How often have royals and celebrities made polite, heartfelt requests for photographers and other members of the press to back off and let them live their lives. And how often have those requests been acknowledged and honored?
I say these so-called professional photographers are due a bit of the same treatment they give to others. Chase them down while they go about their daily errands. Print photos of and write inappropriate articles about their families. Stop protecting their right to privacy. It's only fair.
Kathy, Taunton, UK
As an Aussie I find it bemusing that you suffer the comings and goings of these people who are after all spending your money at every nightclub and bar going, as far as I can see. Apart from the ungraceful exit from nightclubs with the assistance of royal minders where else are the snappers going to get some shots?
stephen, brisbane, australia
There absolutely should be a Diana Law for pappos staying away from movie stars and our beloved royals. The law should protect people having pappos not intruding their space within 100 yards and not following by any vehicle. They have long lenses, so why do they have to be soooo close. I don't see any reason why this law couldn't be passed worldwide too!! This is the focus people should be looking at instead of how suited Kate and William are to each other.

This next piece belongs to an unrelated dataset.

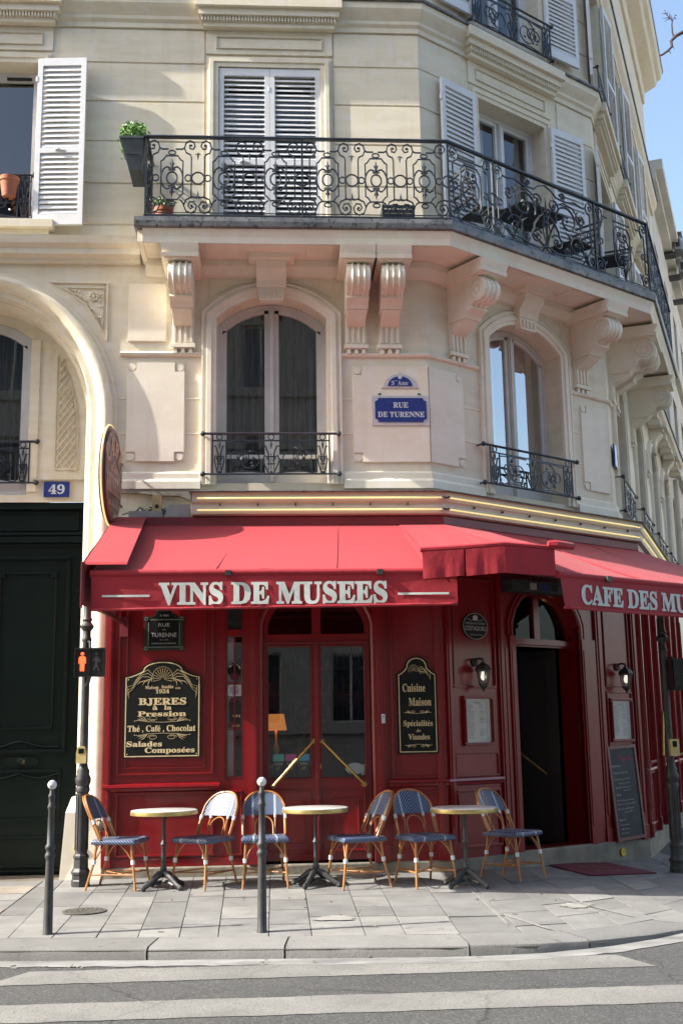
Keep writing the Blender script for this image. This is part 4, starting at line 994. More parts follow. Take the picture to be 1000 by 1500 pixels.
guard('C', None, .80, 2.16, out=.12, z0=9.58, z1=10.05, ends=.04)
for a in SW[:2]: guard('S', None, a-.05, a+1.15, out=.1, z0=9.58, z1=10.05, ends=.04)
# plinth under the shop and step
course([(0, -.5), (.175, -.5), (.175, .085), (.165, .10), (0, .10)], ('F', -3.30), ('S', 9.6), 'plinth', 'stone_dark', bld)
course([(.1, -.3), (.20, -.3), (.20, .095), (.19, .115), (.1, .115)], ('C', .84), ('C', 2.42), 'door_step', 'stone_dark', bld)
# downpipe at the end of the side wall
def _dp(mb):
    mb.tube([fp('S', 9.3, .12, z) for z in (.1, 3, 6.2)], .055, 10)
    for z in (1.2, 3.4, 5.2): mb.lathe([(.07, z), (.07, z+.05)], 12, tuple(fp('S', 9.3, .12, 0).xy))
sub('downpipe', 'cream_paint', bld, _dp, smooth=True)
mb = MB()
for z in (0,): mb.box(-13.9, A0.x-.4, .9, 8, ZT, ZT+.3)
mb.build('roof', 'roof_slate', bld)

# ================================================================== the red shopfront
shop = thing('shopfront', 'glossy dark red panelled cafe front with arched doorways under the awnings', 'shopfront')
SF, SC, SS = (FACE[k] @ Matrix.Translation((0, -.15, 0)) for k in 'FCS')
SM = {'F': SF, 'C': SC, 'S': SS}; eF = math.tan(T1)*.15; eS = math.tan(T2)*.15
FD = (-1.77, -.69, .10, 2.42, .42); CD = (.97, 2.03, .116, 2.46, .40)
mb = MB()
wall_face(mb, SF, -3.30, eF, .10, 3.42, [(-2.145, -1.95, .90, 2.62, 0), FD], .16)
wall_face(mb, SC, -eF, LC+eS, .10, 3.42, [CD], .30)
SO = [(.42, 1.02), (1.22, 1.95), (2.2, 3.0), (3.3, 4.1), (4.4, 5.2), (5.5, 6.3)]
wall_face(mb, SS, -eS, 9.4, .10, 3.42, [(a, b, .95 if i != 1 else .12, 2.85, 0) for i, (a, b) in enumerate(SO)], .16)
mb.quad(fp('F', -3.30, .15, .1), fp('F', -3.30, 0, .1), fp('F', -3.30, 0, 3.42), fp('F', -3.30, .15, 3.42))
mb.build('wall_panelling', 'red_wood', shop)
def rail_f(fn, name='molding', m='red_wood', parent=None): return sub(name, m, parent or shop, fn)
def posts(face, lst, o=.035, z0=.10, z1=3.40, name='pilaster'):
    for a, b in lst:
        sub(name, 'red_wood', shop, lambda mb: (mb.box(a, b, -o, 0, z0, z1, SM[face]), mb.box(a-.012, b+.012, -o-.012, -.001, z0+.001, z0+.16, SM[face]), mb.box(a+(b-a)*.3, a+(b-a)*.7, -o-.012, -o, z0+.3, z1-.3, SM[face])))
posts('F', [(-3.30, -3.235), (-1.90, -1.80), (-.665, -.55), (eF-.10, eF-.02)], .03)
posts('C', [(-eF+.02, -eF+.09), (.72, .80), (2.30, 2.40), (LC-.06, LC+.02)], .03)
posts('S', [(.06, .16), (1.08, 1.16), (2.0, 2.12), (3.08, 3.2), (4.2, 4.32), (5.28, 5.4), (6.4, 6.5)], .05)
# panels with their mouldings
def panel(face, a, b, z0, z1, w=.028, h=.018): sub('panel_molding', 'red_wood', shop, lambda mb: molding(mb, SM[face], a, b, z0, z1, w, h))
panel('F', -3.19, -2.245, .955, 3.1); panel('F', -3.11, -2.33, 1.02, 3.0, .018, .012); panel('F', -3.19, -2.24, .19, .80); panel('F', -2.12, -1.97, .19, .80, .02)
panel('F', -.50, .015-.03, .88, 2.95); panel('F', -.50, -.015, .19, .76)
panel('C', .06, .68, .88, 1.12, .02, .012); panel('C', .06, .68, 1.76, 2.9); panel('C', .06, .68, .19, .76)
panel('C', 2.45, 2.90, 1.13, 1.75, .02, .012); panel('C', 2.45, 2.90, 1.80, 2.9, .02, .012); panel('C', 2.45, 2.90, .2, 1.08, .02, .012)
for i, (a, b) in enumerate(SO):
    if i != 1: panel('S', a, b, .2, .82)
# sill rail and plinth rail
for a, b in ((('F', -3.31), ('F', -2.19)), (('F', -.54), ('C', .71)), (('S', -.0), ('S', 1.05)), (('S', 2.14), ('S', 9))):
    course([(.15, .80), (.175, .81), (.18, .835), (.205, .845), (.20, .87), (.15, .885)], a, b, 'sill_rail', 'red_wood', shop)
course([(.15, .101), (.165, .101), (.165, .165), (.158, .18), (.15, .18)], ('F', -3.30), ('F', -1.92), 'plinth_rail', 'red_wood', shop)
course([(.15, 3.0), (.17, 3.01), (.17, 3.03), (.15, 3.04)], ('F', -3.30), ('F', -1.95), 'frieze_rail', 'red_wood', shop)
course([(.10, 3.40), (.25, 3.40), (.26, 3.41), (.26, 3.49), (.25, 3.50), (.10, 3.50)], ('F', -2.98), ('S', 8.5), 'fascia_band', 'maroon_metal', shop)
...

Jane Heather, Delta, BC, Canada
What William and Kate were up to is what most young couples do. What the press did is intrusive and dangerous - if they didn't get the picture this time - one or both of the will be in the public eye for many years to come and there will be many more photos...
Marios Patrinos, Reading, UK
William & Kate complain about Paparazzi and Press attention.
Simple answer: Buy a couple of six-packs and a bottle of Rioja from the offlicence ... and stay out of Boujis for a while!
Tony J, Swanage, UK
Hmmm. Kate isn't good for him or Queen material because she isn't sloshed? She's a party girl and he isn't? Weren't they at the same party? Never heard of him being a pushover. Give it a rest. I think that it's much better that they are seen out and about like normal couples. Let them let off steam and have fun while they are unencumbered with public duties and a "role" in society. Better a life built together, with fond memories of youth.
Elizabeth, Victoria, BC, Canada
Kate appears to be a Party girl and leading William down the wrong path. He appeared quite sloshed, She is not good for him, I think. Certainly not Queen material.